Ayya Santini bercerita di pelatihan meditasi Vipasanna terakhir, yaitu sekitar bulan maret terdapat peserta Vipasanna yang Non Buddhis. Peserta ini selalu bernamaskara di depan rupang Buddha setiap ia memasuki ruang Dharmasala. Awalnya ia melakukan kegiatan namaskara ini karena merasa itu sudah tradisi umat Buddha yang selalu bernamaskara di depan rupang Buddha. Akan tetapi setelah ia melakukan praktek meditasi Vipasanna, ketika acara wawancara ia berkata, “Pantesan umat Buddha namaskara karena Buddha memang pantas untuk dihormati karena ajaran-ajarannya yang sungguh mulia.” Apabila kita sudah mempraktekan dhamma yang kita kenal maka kita akan tahu betapa mulianya dan luhurnya Buddha, Dhamma dan Sangha.
Ada suatu kisah tentang seorang anak bertanya kepada kakeknya bahwa bagaimana ia menjadi baik??. Sang kakek lalu bercerita jika ada dua ekor serigala yang satu serigala putih dan yang satu lagi serigala hitam. Serigala tersebut dapat hidup jika kita beri makan. Oleh sebab itu, jika kau ingin serigala putih yang hidup maka selalu beri makanlah serigala putih dan jangan pernah kau beri makan serigala hitam. Jika kau ingin menjadi baik, kau harus selalu memberi makan benih-benih kebajikan dengan selalu berbuat kebaikan.
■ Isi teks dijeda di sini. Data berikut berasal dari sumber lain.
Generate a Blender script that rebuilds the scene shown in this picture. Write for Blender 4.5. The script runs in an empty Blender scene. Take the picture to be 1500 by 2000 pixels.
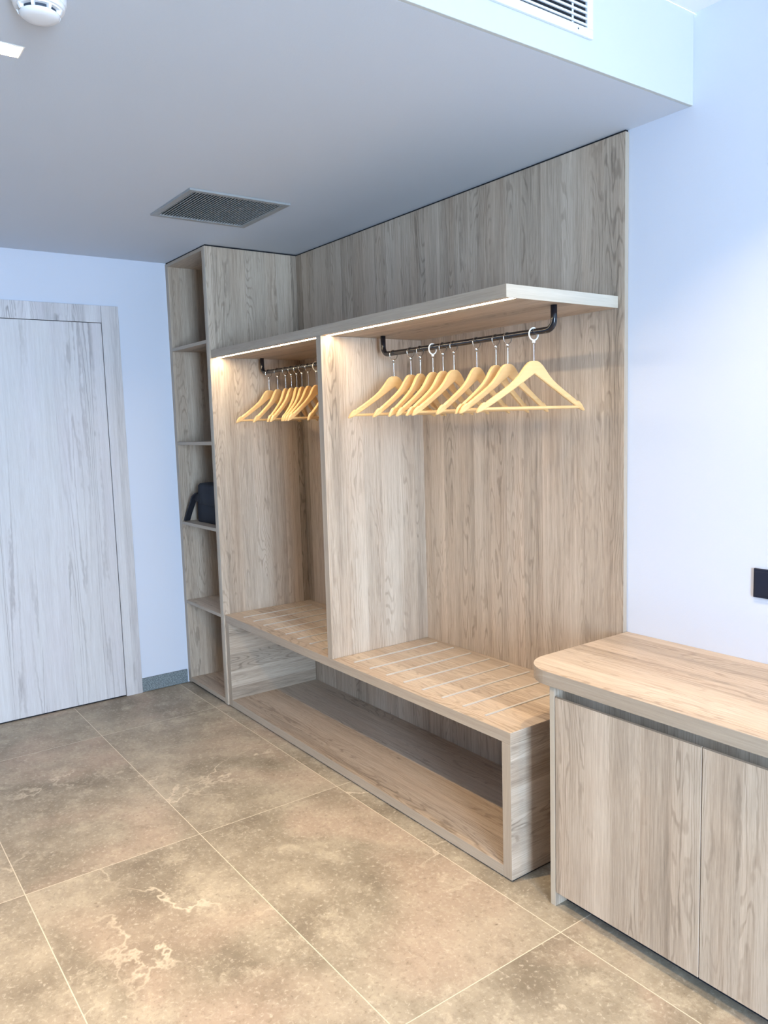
import bpy, bmesh, math, random
from mathutils import Vector, Matrix, Euler

# ------------------------------------------------------------------ camera, light, exposure
sc = bpy.context.scene
C = sc.collection
CAM = (4.3587, -2.2294, 1.4816)
YAW, PITCH, ROLL, FPX = 54.0222, -6.3684, -1.6926, 1534.92

def make_camera():
    y, t, r = (math.radians(a) for a in (YAW, PITCH, ROLL))
    fw = Vector((-math.sin(y) * math.cos(t), math.cos(y) * math.cos(t), math.sin(t)))
    rt = Vector((math.cos(y), math.sin(y), 0))
    up = rt.cross(fw)
    r2 = rt * math.cos(r) + up * math.sin(r)
    u2 = -rt * math.sin(r) + up * math.cos(r)
    cd = bpy.data.cameras.new('camera')
    cd.sensor_fit = 'VERTICAL'
    cd.sensor_height = 24.0
    cd.sensor_width = 18.0
    cd.lens = FPX / 2000.0 * 24.0
    cd.clip_start = 0.02
    o = bpy.data.objects.new('camera', cd)
    m = Matrix((r2, u2, -fw)).transposed().to_4x4()
    m.translation = Vector(CAM)
    o.matrix_world = m
    C.objects.link(o)
    sc.camera = o
make_camera()

WORLD_COL, WORLD_STR = (0.56, 0.765, 1.0), 50.0
w = bpy.data.worlds.new('daylight')
sc.world = w
w.use_nodes = True
w.node_tree.nodes['Background'].inputs[0].default_value = (*WORLD_COL, 1)
w.node_tree.nodes['Background'].inputs[1].default_value = WORLD_STR

sc.view_settings.view_transform = 'Standard'
sc.view_settings.look = 'None'
sc.view_settings.gamma = 1.0
sc.view_settings.use_curve_mapping = False
sc.view_settings.exposure = 0.0
sc.cycles.use_denoising = True
sc.cycles.max_bounces = 10
sc.cycles.diffuse_bounces = 6
sc.cycles.sample_clamp_indirect = 6.0

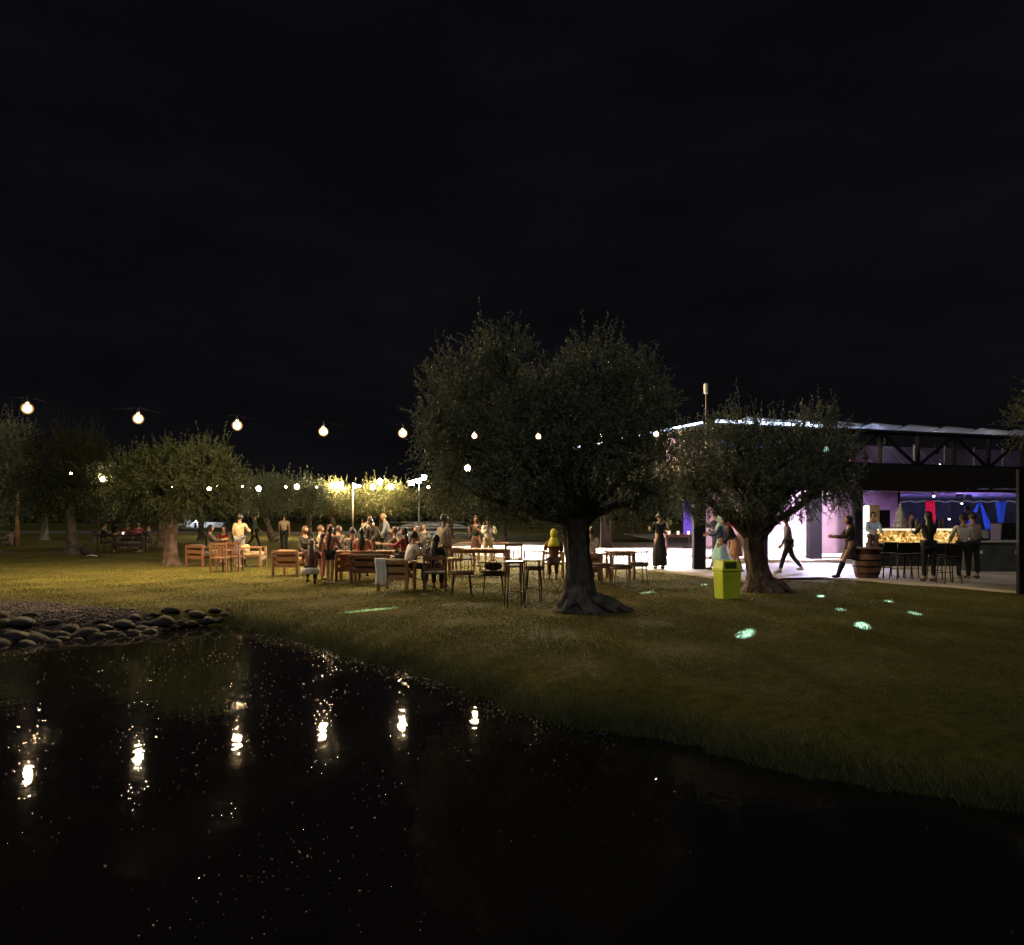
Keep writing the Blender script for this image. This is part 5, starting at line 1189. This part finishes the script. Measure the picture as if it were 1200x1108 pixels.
sit('person in a patterned dark top and cap behind the woman with dark red hair', 497, 655, 175, top=(.08, .09, .10), bottom=K, arms=TBL)
# middle group 2
sit('man in a white T-shirt and navy jeans sitting on the light wooden bench', 478, 690, -62, top=(.78, .76, .74), bottom=(.02, .03, .07), sleeve='short', shoe=(.65, .62, .6), arms=((55, 10, 40), (50, 10, 50)), lean=14)
sit('long haired woman in black sitting on the chair with the grey seat', 507, 691, -10, z=.50, top=K, bottom=K, hair=HAIRD, hairlen=1.8, arms=TBL, lean=26)
person('standing man in a long khaki shirt and light trousers seen from the side', 519, 688, 1.72, -50, top=(.50, .43, .29), bottom=(.46, .36, .27), shoe=(.55, .45, .38), arms=((2, 8, 15), (6, 6, 10)), lean=3, coat=1.2, sleeve='short', **ST)
person('woman in a black dress standing with folded arms, left of the pair', 558, 664, 1.66, 165, top=K, bottom=(.06, .02, .02), hair=HAIRB, hairlen=1, arms=((35, 8, 85), (32, 8, 95)), skirt=(.10, .11), skirt_len=.45, sleeve='short', **ST)
person('woman in a white blouse and cream trousers standing, right of the pair', 572, 668, 1.66, 195, top=(.66, .68, .66), bottom=(.66, .56, .42), hair=HAIRB, arms=HOLD, shoe=(.5, .4, .3), **ST)
sit('woman in a bright yellow headscarf and brown coat sitting with her back to the pond', 649, 681, 0, top=(.16, .085, .035), bottom=(.10, .06, .04), hijab=cloth('scarf_yellow', (.80, .72, .08)), arms=TBL, z=.52)
sit('person in a pale blouse sitting right behind the big trunk', 693, 676, 10, top=(.68, .60, .55), bottom=(.2, .15, .12), hair=HAIRD, arms=TBL)
# terrace
person('person in a long black robe standing on the terrace edge left of the dark column', 773, 667, 1.70, 20, top=K, bottom=K, skirt=(.115, .125), skirt_len=.97, arms=((30, 6, 80), (30, 6, 80)), sleeve='long', zb=TZ, hair=HAIRD, coat=1, **ST)
person('woman in a navy jacket, white headscarf and wide turquoise trousers striding left', 845, 668, 1.66, 75, (24, -20), (6, 14), 2, arms=((30, 8, 60), (-10, 8, 25)), top=(.03, .06, .13), bottom=(.42, .74, .70), hijab=cloth('scarf_aqua', (.45, .66, .66)), skirt=(.13, .17), skirt_len=.95, zb=TZ, coat=.6)
person('person in a dark navy jacket just behind the woman in turquoise', 838, 655, 1.72, 60, top=(.03, .03, .06), bottom=(.03, .03, .05), arms=HOLD, zb=TZ, **ST)
person('person in a bright red top on the terrace left of the forked olive', 853, 654, 1.68, 190, top=(.60, .05, .06), bottom=(.05, .03, .04), arms=DOWN, zb=TZ, sleeve='short', **ST)
person('woman in a black top and tan skirt bending beside the forked olive trunk', 862, 672, 1.66, 95, (10, -10), (5, 12), 30, arms=((40, 8, 40), (20, 8, 20)), top=K, bottom=(.42, .22, .12), skirt=(.10, .11), skirt_len=.5, hair=HAIRD, zb=TZ)
person('man in a grey blazer and black trousers walking left on the bright terrace', 924, 672, 1.66, 82, (21, -19), (6, 20), 5, arms=((16, 8, 20), (-12, 8, 15)), top=(.17, .155, .17), bottom=K, shoe=(.5, .5, .5), zb=TZ, coat=.9, hair=HAIRD)
person('woman in a short brown dress and black boots walking left with hands forward', 996, 677, 1.68, 82, (26, -22), (6, 20), 2, arms=((35, 8, 60), (32, 8, 65)), top=(.055, .035, .028), bottom=(.045, .03, .025), skirt=(.105, .12), skirt_len=.46, hair=HAIRD, hairlen=.8, zb=TZ, coat=.6, shoe=K, boots=K)
person('man in a pale blue shirt standing beside the glowing doorway', 1023, 664, 1.72, 175, top=(.50, .62, .82), bottom=(.10, .05, .05), arms=((20, 8, 60), (20, 8, 70)), zb=TZ, sleeve='long', **ST)
person('bartender in a pinkish white shirt behind the bar', 1068, 654, 1.68, 180, top=(.60, .45, .45), bottom=K, arms=TBL, zb=TZ, hair=HAIRD, **ST)
person('person in black standing in front of the glowing bar with back turned', 1088, 682, 1.72, 0, top=K, bottom=K, arms=TBL, zb=TZ, coat=1, hairlen=1, **ST)
person('person in a cream top right of the bar, left of the pair', 1129, 682, 1.68, -10, top=(.66, .58, .50), bottom=K, arms=((20, 14, 40), (10, 10, 30)), zb=TZ, shoe=(.55, .5, .45), **ST)
person('person in a tan top right of the bar, right of the pair', 1140, 678, 1.70, 8, top=(.36, .27, .20), bottom=K, arms=((20, 10, 40), (10, 14, 30)), zb=TZ, **ST)

# resolve the skinned bodies into plain meshes
bpy.context.view_layer.update()
dg = bpy.context.evaluated_depsgraph_get()
res = [bpy.data.meshes.new_from_object(o.evaluated_get(dg)) for o, m_, e_ in PEND]
for (o, m_, extra), me in zip(PEND, res):
    ms = m_ if isinstance(m_, (list, tuple)) else [m_]
    if extra is not None:
        V0 = [v.co[:] for v in me.vertices]; F0 = [tuple(p_.vertices) for p_ in me.polygons]; n_ = len(V0)
        me = bpy.data.meshes.new('body'); me.from_pydata(V0+extra.v, [], F0+[tuple(i+n_ for i in f) for f in extra.f]); me.update()
        me.materials.clear()
        for k in ms: me.materials.append(k)
        me.polygons.foreach_set('material_index', [0]*len(F0)+extra.mi)
    else:
        me.materials.clear()
        for k in ms: me.materials.append(k)
    me.polygons.foreach_set('use_smooth', [True]*len(me.polygons))
    o.modifiers.clear(); old = o.data; o.data = me
# boots of the walking woman are part of the shoes colour; nothing loose is left behind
Pada akhir dhammadesana ini, Ayya Santini menambahkan cerita tentang pengemis. Kita apabila memberi uang kepada pengemis biasanya hanya uang receh saja. Jika tidak ada uang receh kita tidak jadi berdana. Terkadang kita juga memperlakukan diri kita seperti kita memperlakukan pengemis. Kita selalu menyempatkan diri kita untuk sesuatu yang menyenangkan nafsu indria kita tetapi terkadang sulit menyempatkan diri untuk memberi makan spiritual kita. Kita sempat untuk menonton TV, jalan-jalan di mall akan tetapi sulit untuk datang ke Vihara, bermeditasi. Perlakukan diri kita dengan lebih baik, sempatkan diri untuk hal-hal yang spiritual, yang menembah benih-benih kebajikan kita sehingga kita dapat berenang tanpa henti untuk menyeberangi lautan samsara ini.
Demikian ringkasan detik-detik Waisak di Maribaya, Lembang Bandung.
Semoga bermanfaat bagi kita semuanya.
Semoga Semua Makhluk Hidup Berbahagia.